Rules of decorum are there for a number of reasons, principally to keep the discussion focused on issues, not personalities. More business can be accomplished that way. In the long run, polite decorum reduces the likelihood of back-stabbing or revenge fueled ambushes. The councilman might find himself on a committee with Mrs. Helton in the
near future, or in a dimly lit alley. Years ago, when Liz Brown was on council, in the middle of one of her many enhanced interrogations of cowering, low-level city employees, Councilman Glynn Hines quietly removed his pen from his pocket, and unobtrusively tapped the pen twice on the rosewood table. Few people noticed, but Mrs. Brown did. Sitting immediate to his left she slowly lowered her eyes to his pen, moderated her tone, and yielded her time to the next councilman in the queue.

Mr. Didier will do well to keep a tight lid on any sort of animosity directed toward the city attorney, city employee or the occasionally angry citizen. The nearly perfect example of proper decorum at today’s council table is Geoff Paddock, but a review of videos from 2010-2014 council meetings offers two superb role models in John Shoaff and Mitch Harper, both skilled masters at making a point without making it personal, or drawing blood.


Communications

Now, in defense of the councilman’s rant, he highlighted a fundamental problem in the Henry Administrations: poor communications. Not that John Perlich, the city’s press secretary, nor his counterpart at City Utilities, Frank Suarez, are not stellar. They are, fairly deluging the media with information. Both are the best you will find, and superb in keeping the media informed. But the Administration has not done so well in structuring a communications plan that builds two-way communications with citizens. In fact, it was better a decade ago.

Attorney Helton, it was charged, cunningly excluded the key stakeholder in a certain labor negotiation policy discussion, thus leading to a disagreement with union reps. This eventually wound its way to council, progressing from mole hill to mountain, and finally claimed the precious time of the nine wise men. In short, it was charged, she caused lots of trouble that could have been averted with a cc. Perhaps it was a Machiavellian plot, or just sloppy communications. She chose not to defend her actions at council.

In other celebrated cases, the administration has either failed to (or intended not to) inform the community; the Pearl Harbor-esque approach to northeast annexation is one example. The surprise announcement angered the local institutional elite who rallied opposition and smacked down the administration’s effort.

The indifference shown to south side neighborhoods vis-a-vis the Brightpoint fiasco was another communications failing of a different feather. In this case the brawl developed in great part because the system to communicate with neighborhoods failed. The effected neighborhoods were simply blindsided.

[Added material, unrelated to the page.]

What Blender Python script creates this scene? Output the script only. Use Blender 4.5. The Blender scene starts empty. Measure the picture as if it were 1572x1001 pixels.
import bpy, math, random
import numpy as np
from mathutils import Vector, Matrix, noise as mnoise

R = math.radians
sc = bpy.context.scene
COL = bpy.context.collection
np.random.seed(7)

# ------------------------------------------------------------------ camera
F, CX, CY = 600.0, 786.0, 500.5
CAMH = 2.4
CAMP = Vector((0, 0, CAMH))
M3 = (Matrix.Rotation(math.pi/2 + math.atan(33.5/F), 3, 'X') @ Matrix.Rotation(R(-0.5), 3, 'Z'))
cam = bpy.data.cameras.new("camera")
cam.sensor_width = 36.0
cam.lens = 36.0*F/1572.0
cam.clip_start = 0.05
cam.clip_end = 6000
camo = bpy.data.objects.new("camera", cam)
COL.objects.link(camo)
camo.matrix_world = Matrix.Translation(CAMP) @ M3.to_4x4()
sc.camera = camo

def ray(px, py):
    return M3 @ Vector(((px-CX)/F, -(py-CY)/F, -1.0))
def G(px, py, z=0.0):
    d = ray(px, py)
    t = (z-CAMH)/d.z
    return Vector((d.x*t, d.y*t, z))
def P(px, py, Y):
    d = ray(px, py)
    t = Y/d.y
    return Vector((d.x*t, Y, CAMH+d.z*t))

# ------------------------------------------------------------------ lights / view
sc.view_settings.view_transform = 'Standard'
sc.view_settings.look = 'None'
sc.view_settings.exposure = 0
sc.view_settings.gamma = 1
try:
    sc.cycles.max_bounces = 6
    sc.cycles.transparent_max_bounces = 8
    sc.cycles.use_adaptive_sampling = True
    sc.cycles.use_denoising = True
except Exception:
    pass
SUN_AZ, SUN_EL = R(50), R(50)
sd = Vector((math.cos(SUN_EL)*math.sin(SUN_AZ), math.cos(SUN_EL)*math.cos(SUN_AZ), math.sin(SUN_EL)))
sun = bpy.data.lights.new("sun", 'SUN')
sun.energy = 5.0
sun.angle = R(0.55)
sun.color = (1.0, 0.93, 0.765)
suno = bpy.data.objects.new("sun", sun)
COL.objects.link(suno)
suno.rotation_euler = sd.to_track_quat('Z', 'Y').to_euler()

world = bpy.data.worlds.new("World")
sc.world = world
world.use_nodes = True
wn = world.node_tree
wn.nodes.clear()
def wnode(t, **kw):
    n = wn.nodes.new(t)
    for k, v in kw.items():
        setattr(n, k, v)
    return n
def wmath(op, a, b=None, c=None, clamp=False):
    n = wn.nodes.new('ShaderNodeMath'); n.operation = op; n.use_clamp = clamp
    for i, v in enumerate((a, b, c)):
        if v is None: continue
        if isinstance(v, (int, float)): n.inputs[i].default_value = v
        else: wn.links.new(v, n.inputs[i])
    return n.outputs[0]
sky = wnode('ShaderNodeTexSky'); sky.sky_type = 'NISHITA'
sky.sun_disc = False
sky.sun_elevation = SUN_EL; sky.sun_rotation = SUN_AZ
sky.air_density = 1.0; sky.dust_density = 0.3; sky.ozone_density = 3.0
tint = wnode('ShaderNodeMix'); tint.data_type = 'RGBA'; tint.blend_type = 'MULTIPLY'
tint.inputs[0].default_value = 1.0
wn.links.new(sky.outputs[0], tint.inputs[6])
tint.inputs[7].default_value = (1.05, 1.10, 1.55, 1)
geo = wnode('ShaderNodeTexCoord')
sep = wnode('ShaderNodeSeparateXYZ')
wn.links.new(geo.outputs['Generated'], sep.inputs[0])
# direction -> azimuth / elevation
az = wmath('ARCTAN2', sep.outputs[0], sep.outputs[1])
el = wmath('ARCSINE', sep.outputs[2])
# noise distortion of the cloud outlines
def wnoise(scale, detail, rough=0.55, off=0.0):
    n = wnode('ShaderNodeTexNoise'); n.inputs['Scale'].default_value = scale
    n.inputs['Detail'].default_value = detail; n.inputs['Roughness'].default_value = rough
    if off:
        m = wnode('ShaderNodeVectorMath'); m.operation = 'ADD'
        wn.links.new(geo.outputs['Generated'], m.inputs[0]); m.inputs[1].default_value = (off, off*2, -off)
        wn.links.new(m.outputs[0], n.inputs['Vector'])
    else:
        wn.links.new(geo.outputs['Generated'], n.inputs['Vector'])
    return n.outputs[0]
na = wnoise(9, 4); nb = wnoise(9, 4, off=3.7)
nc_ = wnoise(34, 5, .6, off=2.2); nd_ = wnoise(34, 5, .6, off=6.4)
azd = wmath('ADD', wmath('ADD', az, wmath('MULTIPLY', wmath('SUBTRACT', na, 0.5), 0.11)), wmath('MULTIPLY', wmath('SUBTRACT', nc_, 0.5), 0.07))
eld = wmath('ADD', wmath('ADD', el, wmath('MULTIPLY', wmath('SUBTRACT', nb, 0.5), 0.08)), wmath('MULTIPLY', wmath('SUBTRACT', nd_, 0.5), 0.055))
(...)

Once upon a time there were four neighborhood advocates who worked to foster two-way communications on the dizzying array of matters that impact each neighborhood. Council, in their lust to cut budget with scant concern for the implications, reduced the number of neighborhood advocates to two, then one, who the Henry Administration converted to a half-time (.5) position titled “liaison.” No longer can the position be seen as pro-active out reach; rather it is now more akin to “I’ll try to get back with you this week, maybe.”

Consequently, neighborhoods are not informed of the major projects that will fundamentally affect their lives.

In another failure to communicate, low-power cell towers are sprouting in front yards across the city. Did the city provide the first bit of warning? Nope. Could they? Perhaps. But systematic, automated outreach does not exist. Public notice came from gumshoe Kevin Leininger in The News-Sentinel, responding to a pissed citizen who arose one sunny morning to find an unannounced, looming tower a few feet from his front door! More are popping up throughout the city as we speak.

Citizens have been left to their own devices to figure out who installed the towers, who authorized them, and what to do to remove the eyesores. Each is around thirty feet tall, a dining room-table-sized shiny aluminum box is mounted half way up, and an array of microwave transponders hover over nearby homes. If bacon spontaneously fries on your
countertop you might know the reason. The towers immediately give any leafy neighborhood that Mid-Century industrial look.

The mayor would certainly point to his award-winning 311 system that has succeeding admirably at taking citizen complaints and connecting citizens to the appropriate officials, but 311 is a one-way communications system.

First blame goes to the Henry Administration, which has constructed the communications system, but they are making the best of a bad hand dealt by our penny-wise and pound-foolish city council that revels in cutting department budgets as if it were some sport and government the visiting team.

The administration can do much better. But it takes a change in attitude, a re-orientation, and council’s support.